# Goal of the exercise
Quote every line of the data below as it stands, omitting pictures.

# Recorded information
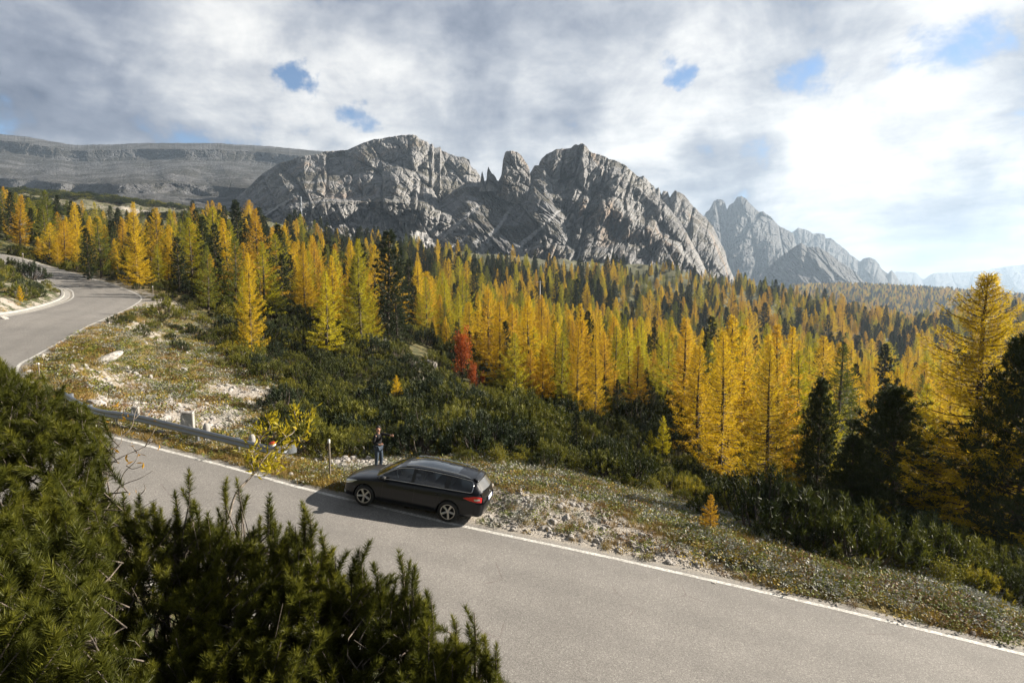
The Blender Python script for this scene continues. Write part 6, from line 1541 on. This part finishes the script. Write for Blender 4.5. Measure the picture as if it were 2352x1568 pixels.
def build_verge():
    for i, (X, Y, s, lab) in enumerate(((765, 1012, .45, 'pale boulder in the scrub beside the snow pole'), (1300, 1190, .16, 'small grey stone at the edge of the gravel'), (1873, 1284, .42, 'grey boulder in the low plants on the verge at right'), (237, 830, .55, 'long pale slab of rock on the stony slope at left'),
                                       (8, 733, .35, 'white stone beside the kerb at the left edge'), (220, 935, .55, 'pale rock behind the left end of the guard rail'), (1755, 1300, .22, 'small dark stone beside the road line at right'), (880, 790, 1.2, 'pale rock outcrop at the foot of the big dark pine'), (985, 842, 1.2, 'pale rocky ledge in the small clearing'), (1610, 1118, .3, 'stone half hidden in scrub near the verge'), (1640, 1345, .12, 'small stone just off the road line'))):
        p = march(X, Y)
        if p is None: continue
        me = rock_mesh(700+i); o = link('boulder', me, None, p+np.array([0, 0, s*.12])); o.scale = (s*(2.2 if 'slab' in lab else 1), s, s*.8); o.rotation_euler = (rng.normal()*.2, rng.normal()*.2, rng.uniform(0, 6.28)); tag(o, lab, 'boulder')
    g = np.random.default_rng(31); n = 150000
    th = g.uniform(-47, 47, n)*math.pi/180; r = np.exp(g.uniform(math.log(11), math.log(70), n)); x = np.sin(th)*r; y = np.cos(th)*r; z, lat, idx = ground(x, y, full=True); X, Y = project(x, y, z)
    vis = (X > -60) & (X < 2420) & (Y < 1620)
    carbox = (np.abs((x-CARP[0])*CARH[0]+(y-CARP[1])*CARH[1]) < 2.3) & (np.abs((x-CARP[0])*CARL[0]+(y-CARP[1])*CARL[1]) < .85)
    left = (X < 700) & (lat > .3) & (lat < 30) & (Y > 690)
    right = (X >= 700) & (lat > .35) & (lat < 11)
    grav = np.zeros(n)
    for gx, gy, s, a in SCREE:
        p = march(gx, gy)
        if p is not None: grav = np.maximum(grav, a*np.exp(-((x-p[0])**2+(y-p[1])**2)/(s*s)))
    inbend = (lat < -1.) & (idx > 11*12) & (r > 28) & (r < 70)
    zone = (left | right | inbend) & vis & ~carbox; nz = fbm(x*.5, y*.5, o=3, s=71)
    # broken stones
    pst = np.where(grav > .35, .6, .2)+.25*(X < 640)*(.6+nz)
    k = np.where(zone & (g.uniform(0, 1, n) < pst) & (lat > .25))[0]
    sz = np.abs(g.normal(size=len(k)))**1.8*.028+.014; sz = np.minimum(sz, .16)*np.where(r[k] > 25, 1.6, 1.)
    rocks = [rock_mesh(800+i, 'stone_form', 2, .65) for i in range(5)]
    scatter('loose_stones', 'broken pale stones strewn over the verge and scree slope', np.stack([x[k], y[k], z[k]], 1), rocks, g.integers(0, 5, len(k)), np.stack([sz, sz, sz], 1), g.uniform(0, 6.28, len(k)), tiltxy=g.normal(size=(len(k), 2))*.5)
    # low leafy plants
    pl = np.where(grav > .45, .05, .62)*(.75+.9*nz)*np.where(lat < .9, .25, 1)*np.where(X < 1060, .75, 1.)
    k = np.where(zone & (g.uniform(0, 1, n) < pl))[0]
    fl = []; 
    for m in ('silver', 'low_green', 'low_yellow', 'brown'):
        for i in range(2): fl.append(low_plant(900+i).mesh('low_plant', [M[m]], False, 'v'))
    u = g.uniform(0, 1, len(k))+fbm(x[k]*.35, y[k]*.35, o=2, s=72)*.35
    c = np.where(u < .38, 0, np.where(u < .76, 1, np.where(u < .90, 2, 3))); s = g.uniform(.5, 1.25, len(k))*np.where(r[k] > 28, 1.5, 1.)
    scatter('verge_plants', 'low silvery and green leafy plants covering the verge', np.stack([x[k], y[k], z[k]-.01], 1), fl, c*2+g.integers(0, 2, len(k)), np.stack([s, s, s*1.1], 1), g.uniform(0, 6.28, len(k)))
    # dry grass
    pg = np.where((lat > .15) & (lat < 2.6) & (X < 800), .75, .16)*(.8+1.2*fbm(x*.8, y*.8, o=2, s=73))*np.where(grav > .6, .25, 1)
    k = np.where(zone & (lat > .12) | (zone & inbend))[0]; k = k[g.uniform(0, 1, len(k)) < pg[k]]
    fl = [tuft(950+i).mesh('tuft', [M[m]], False, 'v') for i, m in enumerate(('straw', 'straw', 'low_yellow', 'low_green', 'brown'))]
    s = g.uniform(.45, 1.25, len(k))*np.where(r[k] > 28, 1.4, 1.)
    scatter('dry_grass', 'tufts of dry golden grass along the road edge', np.stack([x[k], y[k], z[k]-.01], 1), fl, g.choice(5, len(k), p=[.34, .2, .18, .16, .12]), np.stack([s, s, s], 1), g.uniform(0, 6.28, len(k)))
    print('verge done')
build_verge()
build_haze()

# Result
The Blender Python script for this scene continues. Write part 6, from line 1541 on. This part finishes the script. Write for Blender 4.5. Measure the picture as if it were 2352x1568 pixels.
def build_verge():
    for i, (X, Y, s, lab) in enumerate(((765, 1012, .45, 'pale boulder in the scrub beside the snow pole'), (1300, 1190, .16, 'small grey stone at the edge of the gravel'), (1873, 1284, .42, 'grey boulder in the low plants on the verge at right'), (237, 830, .55, 'long pale slab of rock on the stony slope at left'),
                                       (8, 733, .35, 'white stone beside the kerb at the left edge'), (220, 935, .55, 'pale rock behind the left end of the guard rail'), (1755, 1300, .22, 'small dark stone beside the road line at right'), (880, 790, 1.2, 'pale rock outcrop at the foot of the big dark pine'), (985, 842, 1.2, 'pale rocky ledge in the small clearing'), (1610, 1118, .3, 'stone half hidden in scrub near the verge'), (1640, 1345, .12, 'small stone just off the road line'))):
        p = march(X, Y)
        if p is None: continue
        me = rock_mesh(700+i); o = link('boulder', me, None, p+np.array([0, 0, s*.12])); o.scale = (s*(2.2 if 'slab' in lab else 1), s, s*.8); o.rotation_euler = (rng.normal()*.2, rng.normal()*.2, rng.uniform(0, 6.28)); tag(o, lab, 'boulder')
    g = np.random.default_rng(31); n = 150000
    th = g.uniform(-47, 47, n)*math.pi/180; r = np.exp(g.uniform(math.log(11), math.log(70), n)); x = np.sin(th)*r; y = np.cos(th)*r; z, lat, idx = ground(x, y, full=True); X, Y = project(x, y, z)
    vis = (X > -60) & (X < 2420) & (Y < 1620)
    carbox = (np.abs((x-CARP[0])*CARH[0]+(y-CARP[1])*CARH[1]) < 2.3) & (np.abs((x-CARP[0])*CARL[0]+(y-CARP[1])*CARL[1]) < .85)
    left = (X < 700) & (lat > .3) & (lat < 30) & (Y > 690)
    right = (X >= 700) & (lat > .35) & (lat < 11)
    grav = np.zeros(n)
    for gx, gy, s, a in SCREE:
        p = march(gx, gy)
        if p is not None: grav = np.maximum(grav, a*np.exp(-((x-p[0])**2+(y-p[1])**2)/(s*s)))
    inbend = (lat < -1.) & (idx > 11*12) & (r > 28) & (r < 70)
    zone = (left | right | inbend) & vis & ~carbox; nz = fbm(x*.5, y*.5, o=3, s=71)
    # broken stones
    pst = np.where(grav > .35, .6, .2)+.25*(X < 640)*(.6+nz)
    k = np.where(zone & (g.uniform(0, 1, n) < pst) & (lat > .25))[0]
    sz = np.abs(g.normal(size=len(k)))**1.8*.028+.014; sz = np.minimum(sz, .16)*np.where(r[k] > 25, 1.6, 1.)
    rocks = [rock_mesh(800+i, 'stone_form', 2, .65) for i in range(5)]
    scatter('loose_stones', 'broken pale stones strewn over the verge and scree slope', np.stack([x[k], y[k], z[k]], 1), rocks, g.integers(0, 5, len(k)), np.stack([sz, sz, sz], 1), g.uniform(0, 6.28, len(k)), tiltxy=g.normal(size=(len(k), 2))*.5)
    # low leafy plants
    pl = np.where(grav > .45, .05, .62)*(.75+.9*nz)*np.where(lat < .9, .25, 1)*np.where(X < 1060, .75, 1.)
    k = np.where(zone & (g.uniform(0, 1, n) < pl))[0]
    fl = []; 
    for m in ('silver', 'low_green', 'low_yellow', 'brown'):
        for i in range(2): fl.append(low_plant(900+i).mesh('low_plant', [M[m]], False, 'v'))
    u = g.uniform(0, 1, len(k))+fbm(x[k]*.35, y[k]*.35, o=2, s=72)*.35
    c = np.where(u < .38, 0, np.where(u < .76, 1, np.where(u < .90, 2, 3))); s = g.uniform(.5, 1.25, len(k))*np.where(r[k] > 28, 1.5, 1.)
    scatter('verge_plants', 'low silvery and green leafy plants covering the verge', np.stack([x[k], y[k], z[k]-.01], 1), fl, c*2+g.integers(0, 2, len(k)), np.stack([s, s, s*1.1], 1), g.uniform(0, 6.28, len(k)))
    # dry grass
    pg = np.where((lat > .15) & (lat < 2.6) & (X < 800), .75, .16)*(.8+1.2*fbm(x*.8, y*.8, o=2, s=73))*np.where(grav > .6, .25, 1)
    k = np.where(zone & (lat > .12) | (zone & inbend))[0]; k = k[g.uniform(0, 1, len(k)) < pg[k]]
    fl = [tuft(950+i).mesh('tuft', [M[m]], False, 'v') for i, m in enumerate(('straw', 'straw', 'low_yellow', 'low_green', 'brown'))]
    s = g.uniform(.45, 1.25, len(k))*np.where(r[k] > 28, 1.4, 1.)
    scatter('dry_grass', 'tufts of dry golden grass along the road edge', np.stack([x[k], y[k], z[k]-.01], 1), fl, g.choice(5, len(k), p=[.34, .2, .18, .16, .12]), np.stack([s, s, s], 1), g.uniform(0, 6.28, len(k)))
    print('verge done')
build_verge()
build_haze()